Given exercise
Please print exactly the lines below, from the start of the material up to and including the line with "z+=h*.020+.11*random.random()", but none of the pictures.

Information supplied
--------------------------------------------------

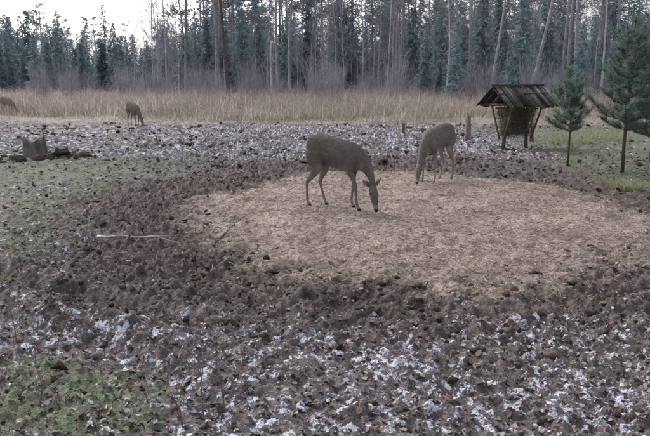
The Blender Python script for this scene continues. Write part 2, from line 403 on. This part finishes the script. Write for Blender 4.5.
# ---------------------------------------------------------------- trees
def spruce(k,h):
    mb=MB();mb.tube([(0,0,-.2),(0,0,h*.5),(0,0,h)],[h*.012,h*.008,.01],5,(.10,.09,.09),cap=False)
    z=h*.06;irr=[random.uniform(.7,1.25) for _ in range(12)]
    while z<h*.98:
        f=1-z/h;r=h*.17*f**.75+.12;nb=int(4+4*f)
        for j in range(nb):
            a=random.uniform(0,2*PI);rr=r*random.uniform(.55,1.15)*irr[int(a/6.29*6)+(6 if f<.5 else 0)];m=int(6+7*f)
            t=R.uniform(.12,1,m);droop=-.32*rr*t**1.3+.05*rr
            P=np.stack([np.cos(a)*rr*t,np.sin(a)*rr*t,z+droop],1)+R.normal(0,.06*rr+.03,(m,3))
            D=np.stack([np.cos(a)+R.normal(0,.5,m),np.sin(a)+R.normal(0,.5,m),R.uniform(-.9,.15,m)],1);D/=np.linalg.norm(D,axis=1,keepdims=True)
            strips(P,D,R.uniform(.2,.55,m)*(.4+.6*f+.2),R.uniform(.09,.22,m),pal(m,[(.055,.09,.075),(.08,.12,.10),(.035,.06,.055),(.115,.155,.125)],.3),.3,mb)
        z+=h*.020+.11*random.random()
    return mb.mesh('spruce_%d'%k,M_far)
def trunkcurve(h,lean,b=.15,n=8):
    P=[];ox,oy=random.uniform(-1,1)*b,random.uniform(-1,1)*b
    for i in range(n+1):
        t=i/n;P.append((lean*h*t+ox*math.sin(t*PI*1.3),oy*math.sin(t*PI*1.7),h*t-.15*(1-t)))
    return P
def scots(k,h,lean=0,r=.15,low=(.15,.125,.12),high=(.26,.18,.14),crown=.55,mat=None):
    mb=MB();P=trunkcurve(h,lean,.3)
    rad=[r*(1-.72*i/8) for i in range(9)]
    mb.tube(P,rad,7,low,cap=False);zc=mb.V[-1][:,2]/h
    mb.C[-1]=np.array(low)[None]*(1-ss(.3,.6,zc))[:,None]+np.array(high)[None]*ss(.3,.6,zc)[:,None]
    for q in range(22):
        t=random.uniform(.10,crown+.1);a=random.uniform(0,2*PI);l=random.uniform(.3,1.6)
        p=Vector((lean*h*t,0,h*t));mb.tube([p,p+Vector((math.cos(a)*l,math.sin(a)*l,random.uniform(-.25,.35)*l))],[.02,.006],3,low,cap=False)
    for q in range(24):
        t=random.uniform(crown,1.0);a=random.uniform(0,2*PI);l=h*.15*(1.15-t)/(1.15-crown)*random.uniform(.5,1.2)+.4
        p=Vector((lean*h*t,0,h*t));e_=p+Vector((math.cos(a)*l,math.sin(a)*l,l*random.uniform(0,.45)))
        mb.tube([p,e_],[.045,.012],4,high,cap=False)
        m=50;tt=R.uniform(.3,1.1,m)
        C=np.array(p)[None]+(np.array(e_)-np.array(p))[None]*tt[:,None]+R.normal(0,.13*l+.08,(m,3))*np.array([1,1,.6])
        strips(C,rnd_dirs(m,-.3,1),R.uniform(.15,.38,m),R.uniform(.07,.16,m),pal(m,[(.07,.105,.08),(.105,.145,.115),(.05,.07,.06)],.25),.4,mb)
    return mb.mesh('scots_%d'%k,mat or M_fartrunk)
def bare(k,h,r=.08,tc=(.28,.26,.27),bc=(.16,.14,.15),nb=40,mat=None):
    mb=MB();P=trunkcurve(h,random.uniform(-.05,.05),.35);mb.tube(P,[r*(1-.85*i/8) for i in range(9)],5,tc,cap=False)
    for q in range(nb):
        t=random.uniform(.18,.98);a=random.uniform(0,2*PI);l=h*.22*(1.15-t)*random.uniform(.5,1.3)
        i=min(int(t*8),7);p=Vector(P[i]).lerp(Vector(P[i+1]),t*8-i)
        d=Vector((math.cos(a)*.7,math.sin(a)*.7,random.uniform(.5,1.1))).normalized()
        e_=p+d*l;mb.tube([p,e_],[.018,.006],3,bc,cap=False)
        m=18;tt=R.uniform(.15,1,m);C=np.array(p)[None]+np.array(d*l)[None]*tt[:,None]
        DD=np.array(d)[None]*.7+rnd_dirs(m,-.3,1)*.8;DD/=np.linalg.norm(DD,axis=1,keepdims=True)
        strips(C,DD,R.uniform(.2,.7,m)*h/10,R.uniform(.012,.022,m),bc,.4,mb)
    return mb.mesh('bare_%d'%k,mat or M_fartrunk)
def shrub(k):
    mb=MB();n=80;a=R.uniform(0,2*PI,n);q=R.uniform(0,.5,n);P=np.stack([q*np.cos(a),q*np.sin(a),np.zeros(n)],1)
    D=np.stack([np.cos(a)*.35*R.uniform(0,1,n),np.sin(a)*.35*R.uniform(0,1,n),np.ones(n)],1);D/=np.linalg.norm(D,axis=1,keepdims=True)
    L=R.uniform(1.4,3.2,n);strips(P,D,L,.025,pal(n,[(.17,.14,.14),(.22,.18,.17)],.2),.3,mb)
    for _ in range(3):
        t=R.uniform(.3,1,n);C=P+D*(L*t)[:,None];E=D*.8+rnd_dirs(n,-.1,.8)*.7;E/=np.linalg.norm(E,axis=1,keepdims=True)
        strips(C,E,R.uniform(.3,.9,n),.014,pal(n,[(.18,.145,.145),(.23,.19,.18)],.2),.3,mb)
    return mb.mesh('shrub_%d'%k,M_fartrunk)
SP=[spruce(k,h) for k,h in enumerate((11,13,9,6))]
SC=[scots(k,h,l,r) for k,(h,l,r) in enumerate(((19,.01,.17),(21,-.03,.19),(17,.04,.14)))]
BA=[bare(k,h) for k,h in enumerate((13,11,9,12))]
SH=[shrub(k) for k in range(3)]
e=empty('distant_forest',(0,90,0));c=0
def put(me,x,y,s,nm):
    global c
    obj('%s_%d'%(nm,c),me,e,(x,y-90,0),(0,0,random.uniform(0,6.28)),(s,s,s*random.uniform(.88,1.15)));c+=1
def rb(a,b):return random.uniform(a,b)
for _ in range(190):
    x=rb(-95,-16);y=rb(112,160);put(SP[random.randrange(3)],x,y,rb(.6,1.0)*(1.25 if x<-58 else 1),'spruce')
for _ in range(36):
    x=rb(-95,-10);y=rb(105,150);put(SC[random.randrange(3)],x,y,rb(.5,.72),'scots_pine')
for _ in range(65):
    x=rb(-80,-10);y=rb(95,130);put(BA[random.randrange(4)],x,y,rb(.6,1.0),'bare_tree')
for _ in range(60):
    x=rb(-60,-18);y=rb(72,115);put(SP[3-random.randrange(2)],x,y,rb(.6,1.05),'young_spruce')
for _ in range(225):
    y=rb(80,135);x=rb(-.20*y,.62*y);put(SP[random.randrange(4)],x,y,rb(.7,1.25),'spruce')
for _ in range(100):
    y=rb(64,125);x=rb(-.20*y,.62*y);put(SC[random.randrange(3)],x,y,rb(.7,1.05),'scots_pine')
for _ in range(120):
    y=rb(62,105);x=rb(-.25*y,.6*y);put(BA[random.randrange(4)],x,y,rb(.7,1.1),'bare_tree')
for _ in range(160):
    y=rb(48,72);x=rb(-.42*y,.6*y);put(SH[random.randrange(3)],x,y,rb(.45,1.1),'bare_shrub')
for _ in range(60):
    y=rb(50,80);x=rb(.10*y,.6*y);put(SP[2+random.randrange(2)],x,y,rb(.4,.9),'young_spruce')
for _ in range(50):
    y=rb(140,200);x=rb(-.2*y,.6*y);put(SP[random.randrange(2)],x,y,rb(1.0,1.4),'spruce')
def single(nm,me,x,y,rz=0,s=1): return obj(nm,me,None,(x,y,0),(0,0,rz),s)
single('pine_tree',scots(10,17,.17,.13,(.26,.21,.18),(.30,.22,.18)),14.6,51)
single('pine_tree',scots(11,17,.10,.11,(.22,.18,.155),(.28,.21,.17)),12.2,53)
single('pine_tree',scots(12,16,-.05,.13,(.10,.085,.082),(.11,.09,.085),mat=M_bark),-6.5,48)
single('birch_tree',bare(11,14,.085,(.48,.46,.46)),19.5,50)
single('birch_tree',bare(12,14,.07,(.44,.42,.42)),5.0,58)
single('birch_tree',bare(13,13,.07,(.44,.42,.42)),9.5,56)
single('birch_tree',bare(14,12,.07,(.40,.38,.39)),-14.5,60)
mb=MB();mb.tube([(0,0,-.1),(.02,0,1.6),(-.03,.02,3.2),(.02,0,4.3)],[.08,.07,.06,.035],6,(.36,.33,.33),.1)
mb.tube([(0,0,2.6),(.25,0,3.0)],[.03,.01],4,(.3,.27,.27));obj('dead_birch_snag',mb.mesh('snag',M_fartrunk),None,(-3.7,49,0))
def young_pine(name,x,y,h,w,low=.28,seed=1,dens=1.0):
    random.seed(seed);mb=MB()
    P=[(0,0,-.1)]+[(random.uniform(-.03,.03)*h*.3,random.uniform(-.03,.03)*h*.3,h*t) for t in (.2,.4,.6,.8)]+[(0,0,h)]
    r0=h*.010+.006
    mb.tube(P,[r0*1.15,r0,r0*.8,r0*.6,r0*.35,.004],7,(.12,.095,.08),.08)
    NC=[(.13,.18,.145),(.17,.225,.18),(.09,.125,.10),(.22,.27,.22)]
    def tuft(p,d,m,l):
        p=np.array(p)[None]+np.array(d)[None]*R.uniform(-.15,.03,(m,1));DD=np.array(d)[None]*R.uniform(.1,.8,(m,1))+rnd_dirs(m,-.5,1)
        DD/=np.linalg.norm(DD,axis=1,keepdims=True)
        strips(p,DD,R.uniform(.6,1,m)*l,.0068,pal(m,NC,.2),.5,mb)
    z=h*low
    while z<h*.97:
        t=(z/h-low)/(1-low);L=w*(1-t)**.65*(.65+.35*min(1,t*5+.3))*random.uniform(.65,1.15)+.10;nb=random.choice([4,5,6])
        a0=random.uniform(0,6.28)
        p=Vector((0,0,z))
        for j in range(nb):
            a=a0+j*2*PI/nb+random.uniform(-.45,.45);l=L*random.uniform(.45,1.2);up=.35+.9*t+random.uniform(-.1,.2)
            p1=p+Vector((math.cos(a)*l*.55,math.sin(a)*l*.55,l*.55*up*.5));p2=p+Vector((math.cos(a)*l,math.sin(a)*l,l*up))
            mb.tube([p,p1,p2],[r0*.33,r0*.24,.004],4,(.13,.095,.075),cap=False)
            d=(p2-p1).normalized();tuft(p2,d,int(38*dens),.105)
            nt_=max(4,int(l/.055))
            for q in range(nt_):
                s=random.uniform(.15,1.0);b=p.lerp(p1,s/.55) if s<.55 else p1.lerp(p2,(s-.55)/.45)
                sd=Vector((-math.sin(a),math.cos(a),0))*random.choice([-1,1])
                dd=(d*.8+sd*random.uniform(.4,1)+Vector((0,0,random.uniform(-.2,.8)))).normalized();ll=l*random.uniform(.12,.42)
                e2=b+dd*ll;mb.tube([b,e2],[.006,.003],3,(.13,.095,.075),cap=False)
                tuft(e2,dd,int(34*dens),.105)
                if ll>.10: tuft(b.lerp(e2,.55),dd,int(28*dens),.10)
        z+=h*random.uniform(.045,.07)
    tuft((0,0,h),(0,0,1),40,.09);tuft((0,0,h-.1),(0,0,1),40,.09)
    return obj(name,mb.mesh('young_pine',M_needle),None,(x,y,H(x,y)))
young_pine('young_pine_tree',6.25,14.55,2.95,.92,.30,3)
young_pine('young_pine_tree',5.42,15.5,1.9,.60,.42,5)
young_pine('young_pine_tree',7.6,16.2,3.1,1.05,.20,9)
random.seed(11)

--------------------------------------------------

Problem solution
The Blender Python script for this scene continues. Write part 2, from line 403 on. This part finishes the script. Write for Blender 4.5.
# ---------------------------------------------------------------- trees
def spruce(k,h):
    mb=MB();mb.tube([(0,0,-.2),(0,0,h*.5),(0,0,h)],[h*.012,h*.008,.01],5,(.10,.09,.09),cap=False)
    z=h*.06;irr=[random.uniform(.7,1.25) for _ in range(12)]
    while z<h*.98:
        f=1-z/h;r=h*.17*f**.75+.12;nb=int(4+4*f)
        for j in range(nb):
            a=random.uniform(0,2*PI);rr=r*random.uniform(.55,1.15)*irr[int(a/6.29*6)+(6 if f<.5 else 0)];m=int(6+7*f)
            t=R.uniform(.12,1,m);droop=-.32*rr*t**1.3+.05*rr
            P=np.stack([np.cos(a)*rr*t,np.sin(a)*rr*t,z+droop],1)+R.normal(0,.06*rr+.03,(m,3))
            D=np.stack([np.cos(a)+R.normal(0,.5,m),np.sin(a)+R.normal(0,.5,m),R.uniform(-.9,.15,m)],1);D/=np.linalg.norm(D,axis=1,keepdims=True)
            strips(P,D,R.uniform(.2,.55,m)*(.4+.6*f+.2),R.uniform(.09,.22,m),pal(m,[(.055,.09,.075),(.08,.12,.10),(.035,.06,.055),(.115,.155,.125)],.3),.3,mb)
        z+=h*.020+.11*random.random()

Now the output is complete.